Stored records
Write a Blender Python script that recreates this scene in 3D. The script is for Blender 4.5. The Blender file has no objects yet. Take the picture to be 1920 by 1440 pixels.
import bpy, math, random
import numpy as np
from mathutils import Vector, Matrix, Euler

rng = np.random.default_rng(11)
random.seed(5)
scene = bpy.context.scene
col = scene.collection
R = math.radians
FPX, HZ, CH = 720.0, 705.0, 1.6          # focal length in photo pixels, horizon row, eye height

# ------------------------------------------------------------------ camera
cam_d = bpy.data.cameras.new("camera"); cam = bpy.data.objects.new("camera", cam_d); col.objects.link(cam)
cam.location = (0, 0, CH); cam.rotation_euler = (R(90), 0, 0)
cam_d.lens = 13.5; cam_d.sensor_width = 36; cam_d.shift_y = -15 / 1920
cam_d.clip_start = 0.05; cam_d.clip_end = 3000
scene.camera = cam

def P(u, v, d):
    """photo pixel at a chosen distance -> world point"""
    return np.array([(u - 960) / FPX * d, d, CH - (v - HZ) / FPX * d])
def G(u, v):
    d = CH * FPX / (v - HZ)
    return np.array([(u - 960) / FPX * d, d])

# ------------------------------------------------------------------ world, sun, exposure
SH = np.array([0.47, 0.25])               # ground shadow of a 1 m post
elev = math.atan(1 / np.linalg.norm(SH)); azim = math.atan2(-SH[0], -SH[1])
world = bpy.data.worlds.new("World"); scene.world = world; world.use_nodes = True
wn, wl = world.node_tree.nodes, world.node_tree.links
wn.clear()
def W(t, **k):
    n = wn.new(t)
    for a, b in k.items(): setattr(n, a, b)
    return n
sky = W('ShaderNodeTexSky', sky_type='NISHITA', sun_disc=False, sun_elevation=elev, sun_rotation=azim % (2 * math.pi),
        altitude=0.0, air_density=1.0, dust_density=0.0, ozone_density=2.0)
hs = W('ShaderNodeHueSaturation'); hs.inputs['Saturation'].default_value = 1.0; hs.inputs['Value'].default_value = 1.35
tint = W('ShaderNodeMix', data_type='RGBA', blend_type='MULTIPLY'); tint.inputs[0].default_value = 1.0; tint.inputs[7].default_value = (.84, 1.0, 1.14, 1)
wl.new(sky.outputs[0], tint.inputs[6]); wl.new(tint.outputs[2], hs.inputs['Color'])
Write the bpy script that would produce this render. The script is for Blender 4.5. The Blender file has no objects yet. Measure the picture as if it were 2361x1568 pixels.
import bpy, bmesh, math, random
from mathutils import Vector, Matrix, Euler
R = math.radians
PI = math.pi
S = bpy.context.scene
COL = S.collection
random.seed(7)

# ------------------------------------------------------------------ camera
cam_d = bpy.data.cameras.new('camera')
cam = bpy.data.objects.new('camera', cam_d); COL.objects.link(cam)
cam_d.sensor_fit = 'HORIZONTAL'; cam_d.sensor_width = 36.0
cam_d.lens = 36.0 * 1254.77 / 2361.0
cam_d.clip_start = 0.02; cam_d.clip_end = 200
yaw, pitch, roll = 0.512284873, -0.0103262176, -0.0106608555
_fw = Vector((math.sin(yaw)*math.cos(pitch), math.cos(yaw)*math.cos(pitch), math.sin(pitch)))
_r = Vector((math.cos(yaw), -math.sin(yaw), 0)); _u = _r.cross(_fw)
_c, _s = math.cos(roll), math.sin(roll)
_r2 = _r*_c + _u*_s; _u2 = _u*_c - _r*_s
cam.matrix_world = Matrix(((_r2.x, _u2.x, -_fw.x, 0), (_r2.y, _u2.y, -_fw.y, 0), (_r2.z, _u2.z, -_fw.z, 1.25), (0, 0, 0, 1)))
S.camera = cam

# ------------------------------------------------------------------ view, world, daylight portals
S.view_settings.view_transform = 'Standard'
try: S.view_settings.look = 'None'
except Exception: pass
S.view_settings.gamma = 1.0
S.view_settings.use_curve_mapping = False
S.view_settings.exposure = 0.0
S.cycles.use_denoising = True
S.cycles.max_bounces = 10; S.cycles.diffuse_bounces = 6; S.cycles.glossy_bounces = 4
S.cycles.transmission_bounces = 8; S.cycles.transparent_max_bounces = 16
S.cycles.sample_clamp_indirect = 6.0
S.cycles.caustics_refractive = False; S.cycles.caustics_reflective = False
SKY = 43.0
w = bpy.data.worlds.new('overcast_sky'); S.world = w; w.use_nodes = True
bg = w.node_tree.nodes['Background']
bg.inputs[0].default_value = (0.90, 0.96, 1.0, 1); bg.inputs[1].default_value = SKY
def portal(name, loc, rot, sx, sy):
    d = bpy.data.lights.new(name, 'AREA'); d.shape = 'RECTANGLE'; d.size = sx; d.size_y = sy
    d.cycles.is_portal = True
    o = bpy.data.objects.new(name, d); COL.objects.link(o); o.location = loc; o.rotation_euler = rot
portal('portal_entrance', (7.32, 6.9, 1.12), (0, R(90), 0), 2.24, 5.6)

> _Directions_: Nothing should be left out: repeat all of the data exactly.

> _Written solution_:
Write a Blender Python script that recreates this scene in 3D. The script is for Blender 4.5. The Blender file has no objects yet. Take the picture to be 1920 by 1440 pixels.
import bpy, math, random
import numpy as np
from mathutils import Vector, Matrix, Euler

rng = np.random.default_rng(11)
random.seed(5)
scene = bpy.context.scene
col = scene.collection
R = math.radians
FPX, HZ, CH = 720.0, 705.0, 1.6          # focal length in photo pixels, horizon row, eye height

# ------------------------------------------------------------------ camera
cam_d = bpy.data.cameras.new("camera"); cam = bpy.data.objects.new("camera", cam_d); col.objects.link(cam)
cam.location = (0, 0, CH); cam.rotation_euler = (R(90), 0, 0)
cam_d.lens = 13.5; cam_d.sensor_width = 36; cam_d.shift_y = -15 / 1920
cam_d.clip_start = 0.05; cam_d.clip_end = 3000
scene.camera = cam

def P(u, v, d):
    """photo pixel at a chosen distance -> world point"""
    return np.array([(u - 960) / FPX * d, d, CH - (v - HZ) / FPX * d])
def G(u, v):
    d = CH * FPX / (v - HZ)
    return np.array([(u - 960) / FPX * d, d])

# ------------------------------------------------------------------ world, sun, exposure
SH = np.array([0.47, 0.25])               # ground shadow of a 1 m post
elev = math.atan(1 / np.linalg.norm(SH)); azim = math.atan2(-SH[0], -SH[1])
world = bpy.data.worlds.new("World"); scene.world = world; world.use_nodes = True
wn, wl = world.node_tree.nodes, world.node_tree.links
wn.clear()
def W(t, **k):
    n = wn.new(t)
    for a, b in k.items(): setattr(n, a, b)
    return n
sky = W('ShaderNodeTexSky', sky_type='NISHITA', sun_disc=False, sun_elevation=elev, sun_rotation=azim % (2 * math.pi),
        altitude=0.0, air_density=1.0, dust_density=0.0, ozone_density=2.0)
hs = W('ShaderNodeHueSaturation'); hs.inputs['Saturation'].default_value = 1.0; hs.inputs['Value'].default_value = 1.35
tint = W('ShaderNodeMix', data_type='RGBA', blend_type='MULTIPLY'); tint.inputs[0].default_value = 1.0; tint.inputs[7].default_value = (.84, 1.0, 1.14, 1)
wl.new(sky.outputs[0], tint.inputs[6]); wl.new(tint.outputs[2], hs.inputs['Color'])
Write the bpy script that would produce this render. The script is for Blender 4.5. The Blender file has no objects yet. Measure the picture as if it were 2361x1568 pixels.
import bpy, bmesh, math, random
from mathutils import Vector, Matrix, Euler
R = math.radians
PI = math.pi
S = bpy.context.scene
COL = S.collection
random.seed(7)

# ------------------------------------------------------------------ camera
cam_d = bpy.data.cameras.new('camera')
cam = bpy.data.objects.new('camera', cam_d); COL.objects.link(cam)
cam_d.sensor_fit = 'HORIZONTAL'; cam_d.sensor_width = 36.0
cam_d.lens = 36.0 * 1254.77 / 2361.0
cam_d.clip_start = 0.02; cam_d.clip_end = 200
yaw, pitch, roll = 0.512284873, -0.0103262176, -0.0106608555
_fw = Vector((math.sin(yaw)*math.cos(pitch), math.cos(yaw)*math.cos(pitch), math.sin(pitch)))
_r = Vector((math.cos(yaw), -math.sin(yaw), 0)); _u = _r.cross(_fw)
_c, _s = math.cos(roll), math.sin(roll)
_r2 = _r*_c + _u*_s; _u2 = _u*_c - _r*_s
cam.matrix_world = Matrix(((_r2.x, _u2.x, -_fw.x, 0), (_r2.y, _u2.y, -_fw.y, 0), (_r2.z, _u2.z, -_fw.z, 1.25), (0, 0, 0, 1)))
S.camera = cam

# ------------------------------------------------------------------ view, world, daylight portals
S.view_settings.view_transform = 'Standard'
try: S.view_settings.look = 'None'
except Exception: pass
S.view_settings.gamma = 1.0
S.view_settings.use_curve_mapping = False
S.view_settings.exposure = 0.0
S.cycles.use_denoising = True
S.cycles.max_bounces = 10; S.cycles.diffuse_bounces = 6; S.cycles.glossy_bounces = 4
S.cycles.transmission_bounces = 8; S.cycles.transparent_max_bounces = 16
S.cycles.sample_clamp_indirect = 6.0
S.cycles.caustics_refractive = False; S.cycles.caustics_reflective = False
SKY = 43.0
w = bpy.data.worlds.new('overcast_sky'); S.world = w; w.use_nodes = True
bg = w.node_tree.nodes['Background']
bg.inputs[0].default_value = (0.90, 0.96, 1.0, 1); bg.inputs[1].default_value = SKY
def portal(name, loc, rot, sx, sy):
    d = bpy.data.lights.new(name, 'AREA'); d.shape = 'RECTANGLE'; d.size = sx; d.size_y = sy
    d.cycles.is_portal = True
    o = bpy.data.objects.new(name, d); COL.objects.link(o); o.location = loc; o.rotation_euler = rot
portal('portal_entrance', (7.32, 6.9, 1.12), (0, R(90), 0), 2.24, 5.6)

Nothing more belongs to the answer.